Work to complete ->
Up to and including the line with "banana_plant(['dark banana leaves", reproduce the listing below exactly, beginning at its first line.

Information shown ->
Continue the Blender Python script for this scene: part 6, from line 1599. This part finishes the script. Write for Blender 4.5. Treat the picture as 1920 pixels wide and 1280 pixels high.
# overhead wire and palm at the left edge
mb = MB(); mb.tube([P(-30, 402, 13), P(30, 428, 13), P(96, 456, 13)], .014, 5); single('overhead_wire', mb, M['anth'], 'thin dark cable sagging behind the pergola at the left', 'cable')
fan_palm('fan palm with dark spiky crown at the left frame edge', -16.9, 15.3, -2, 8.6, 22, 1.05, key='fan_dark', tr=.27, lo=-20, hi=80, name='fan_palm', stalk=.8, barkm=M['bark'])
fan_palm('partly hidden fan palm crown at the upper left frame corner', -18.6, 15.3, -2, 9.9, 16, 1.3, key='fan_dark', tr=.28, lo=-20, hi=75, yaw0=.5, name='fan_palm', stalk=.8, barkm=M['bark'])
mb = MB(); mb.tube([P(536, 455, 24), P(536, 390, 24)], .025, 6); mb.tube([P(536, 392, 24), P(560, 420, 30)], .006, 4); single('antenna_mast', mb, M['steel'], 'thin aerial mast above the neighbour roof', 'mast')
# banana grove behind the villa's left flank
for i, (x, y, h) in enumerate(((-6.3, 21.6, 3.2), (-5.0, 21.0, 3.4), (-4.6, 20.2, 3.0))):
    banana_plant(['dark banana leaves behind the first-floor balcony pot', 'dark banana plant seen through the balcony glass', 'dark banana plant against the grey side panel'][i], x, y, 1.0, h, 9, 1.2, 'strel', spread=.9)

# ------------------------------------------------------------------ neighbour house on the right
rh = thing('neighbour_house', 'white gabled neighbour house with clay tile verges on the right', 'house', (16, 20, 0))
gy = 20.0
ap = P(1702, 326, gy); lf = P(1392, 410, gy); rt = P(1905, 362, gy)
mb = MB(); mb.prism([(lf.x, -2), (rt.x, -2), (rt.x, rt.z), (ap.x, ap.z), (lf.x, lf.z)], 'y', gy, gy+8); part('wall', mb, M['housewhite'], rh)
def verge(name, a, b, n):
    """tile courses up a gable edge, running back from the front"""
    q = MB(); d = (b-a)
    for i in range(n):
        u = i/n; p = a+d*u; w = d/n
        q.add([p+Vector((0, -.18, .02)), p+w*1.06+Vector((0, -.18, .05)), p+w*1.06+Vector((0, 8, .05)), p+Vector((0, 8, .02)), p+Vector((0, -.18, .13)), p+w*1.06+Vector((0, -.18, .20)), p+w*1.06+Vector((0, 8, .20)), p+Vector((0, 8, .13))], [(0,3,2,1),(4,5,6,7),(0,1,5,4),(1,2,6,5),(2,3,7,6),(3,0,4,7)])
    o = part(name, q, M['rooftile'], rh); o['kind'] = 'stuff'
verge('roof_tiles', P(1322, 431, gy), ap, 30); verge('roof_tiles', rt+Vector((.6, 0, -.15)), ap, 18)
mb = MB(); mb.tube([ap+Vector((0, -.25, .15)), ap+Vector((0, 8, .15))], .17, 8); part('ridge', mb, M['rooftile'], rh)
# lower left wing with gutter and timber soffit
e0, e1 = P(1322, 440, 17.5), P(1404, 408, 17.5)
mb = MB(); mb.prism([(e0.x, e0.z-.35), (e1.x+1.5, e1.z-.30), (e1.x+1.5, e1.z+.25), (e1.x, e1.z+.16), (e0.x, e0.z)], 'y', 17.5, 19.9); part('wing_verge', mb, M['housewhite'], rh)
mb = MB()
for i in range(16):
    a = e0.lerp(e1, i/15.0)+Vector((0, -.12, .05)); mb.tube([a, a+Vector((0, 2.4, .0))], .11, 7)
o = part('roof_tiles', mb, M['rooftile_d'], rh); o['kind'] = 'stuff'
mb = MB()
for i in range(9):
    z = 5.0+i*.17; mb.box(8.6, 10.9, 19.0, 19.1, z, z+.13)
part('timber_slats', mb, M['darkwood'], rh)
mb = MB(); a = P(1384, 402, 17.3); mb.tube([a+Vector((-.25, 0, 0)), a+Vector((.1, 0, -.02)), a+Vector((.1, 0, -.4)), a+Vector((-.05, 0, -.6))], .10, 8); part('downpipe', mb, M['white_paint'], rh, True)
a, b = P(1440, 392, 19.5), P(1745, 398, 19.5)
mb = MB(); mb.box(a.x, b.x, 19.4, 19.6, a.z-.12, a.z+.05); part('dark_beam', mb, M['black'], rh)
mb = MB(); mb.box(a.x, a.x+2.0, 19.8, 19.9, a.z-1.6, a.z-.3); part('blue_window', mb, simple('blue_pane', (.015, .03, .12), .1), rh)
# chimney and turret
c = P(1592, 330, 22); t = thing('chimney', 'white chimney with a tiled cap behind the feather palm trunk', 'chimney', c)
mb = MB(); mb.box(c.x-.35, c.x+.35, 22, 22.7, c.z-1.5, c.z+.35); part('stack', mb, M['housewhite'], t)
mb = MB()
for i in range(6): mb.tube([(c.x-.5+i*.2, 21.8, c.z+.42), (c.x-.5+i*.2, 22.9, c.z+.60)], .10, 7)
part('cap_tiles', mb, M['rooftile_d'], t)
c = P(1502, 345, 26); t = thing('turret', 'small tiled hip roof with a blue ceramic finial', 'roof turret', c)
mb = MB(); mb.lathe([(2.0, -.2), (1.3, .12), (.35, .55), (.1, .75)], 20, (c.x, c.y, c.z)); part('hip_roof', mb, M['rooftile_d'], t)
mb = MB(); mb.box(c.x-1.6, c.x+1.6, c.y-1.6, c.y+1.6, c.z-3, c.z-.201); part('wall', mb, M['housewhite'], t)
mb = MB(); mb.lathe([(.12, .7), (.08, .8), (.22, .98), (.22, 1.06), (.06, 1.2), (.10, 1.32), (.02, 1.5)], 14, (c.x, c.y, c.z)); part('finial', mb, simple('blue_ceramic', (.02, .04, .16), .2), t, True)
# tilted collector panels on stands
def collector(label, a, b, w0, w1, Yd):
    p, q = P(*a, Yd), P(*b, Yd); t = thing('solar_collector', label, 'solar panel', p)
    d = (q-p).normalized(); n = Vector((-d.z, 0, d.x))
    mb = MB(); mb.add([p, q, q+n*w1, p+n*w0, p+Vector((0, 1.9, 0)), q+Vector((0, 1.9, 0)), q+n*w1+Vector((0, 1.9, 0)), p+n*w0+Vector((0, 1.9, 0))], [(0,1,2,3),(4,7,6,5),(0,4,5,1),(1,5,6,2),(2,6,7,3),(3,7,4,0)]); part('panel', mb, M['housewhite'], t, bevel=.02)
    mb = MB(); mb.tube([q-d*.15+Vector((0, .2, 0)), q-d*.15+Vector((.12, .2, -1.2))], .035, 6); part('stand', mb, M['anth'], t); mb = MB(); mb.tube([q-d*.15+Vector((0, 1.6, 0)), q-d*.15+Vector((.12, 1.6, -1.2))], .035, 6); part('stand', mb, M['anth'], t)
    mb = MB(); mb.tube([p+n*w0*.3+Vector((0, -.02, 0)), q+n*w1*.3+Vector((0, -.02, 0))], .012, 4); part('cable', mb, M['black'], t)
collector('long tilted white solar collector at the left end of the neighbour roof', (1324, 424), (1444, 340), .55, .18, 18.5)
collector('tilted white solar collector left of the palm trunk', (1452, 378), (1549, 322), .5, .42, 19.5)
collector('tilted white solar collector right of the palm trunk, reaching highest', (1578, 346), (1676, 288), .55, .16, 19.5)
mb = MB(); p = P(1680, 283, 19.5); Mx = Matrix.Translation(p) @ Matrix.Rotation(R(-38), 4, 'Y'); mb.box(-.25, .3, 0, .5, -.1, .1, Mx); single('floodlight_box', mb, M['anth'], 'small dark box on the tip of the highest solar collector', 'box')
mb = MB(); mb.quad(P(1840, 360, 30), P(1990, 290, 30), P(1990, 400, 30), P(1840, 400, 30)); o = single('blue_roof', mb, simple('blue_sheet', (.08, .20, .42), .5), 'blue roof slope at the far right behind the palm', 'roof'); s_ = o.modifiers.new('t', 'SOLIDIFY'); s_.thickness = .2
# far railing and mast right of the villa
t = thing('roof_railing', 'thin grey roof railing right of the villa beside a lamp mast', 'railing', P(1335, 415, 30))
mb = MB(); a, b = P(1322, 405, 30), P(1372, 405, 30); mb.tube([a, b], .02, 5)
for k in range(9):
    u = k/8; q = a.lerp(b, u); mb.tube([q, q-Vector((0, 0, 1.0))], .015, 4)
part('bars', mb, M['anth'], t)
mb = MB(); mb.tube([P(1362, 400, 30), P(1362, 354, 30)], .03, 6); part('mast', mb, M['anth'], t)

Solution ->
Continue the Blender Python script for this scene: part 6, from line 1599. This part finishes the script. Write for Blender 4.5. Treat the picture as 1920 pixels wide and 1280 pixels high.
# overhead wire and palm at the left edge
mb = MB(); mb.tube([P(-30, 402, 13), P(30, 428, 13), P(96, 456, 13)], .014, 5); single('overhead_wire', mb, M['anth'], 'thin dark cable sagging behind the pergola at the left', 'cable')
fan_palm('fan palm with dark spiky crown at the left frame edge', -16.9, 15.3, -2, 8.6, 22, 1.05, key='fan_dark', tr=.27, lo=-20, hi=80, name='fan_palm', stalk=.8, barkm=M['bark'])
fan_palm('partly hidden fan palm crown at the upper left frame corner', -18.6, 15.3, -2, 9.9, 16, 1.3, key='fan_dark', tr=.28, lo=-20, hi=75, yaw0=.5, name='fan_palm', stalk=.8, barkm=M['bark'])
mb = MB(); mb.tube([P(536, 455, 24), P(536, 390, 24)], .025, 6); mb.tube([P(536, 392, 24), P(560, 420, 30)], .006, 4); single('antenna_mast', mb, M['steel'], 'thin aerial mast above the neighbour roof', 'mast')
# banana grove behind the villa's left flank
for i, (x, y, h) in enumerate(((-6.3, 21.6, 3.2), (-5.0, 21.0, 3.4), (-4.6, 20.2, 3.0))):
    banana_plant(['dark banana leaves behind the first-floor balcony pot', 'dark banana plant seen through the balcony glass', 'dark banana plant against the grey side panel'][i], x, y, 1.0, h, 9, 1.2, 'strel', spread=.9)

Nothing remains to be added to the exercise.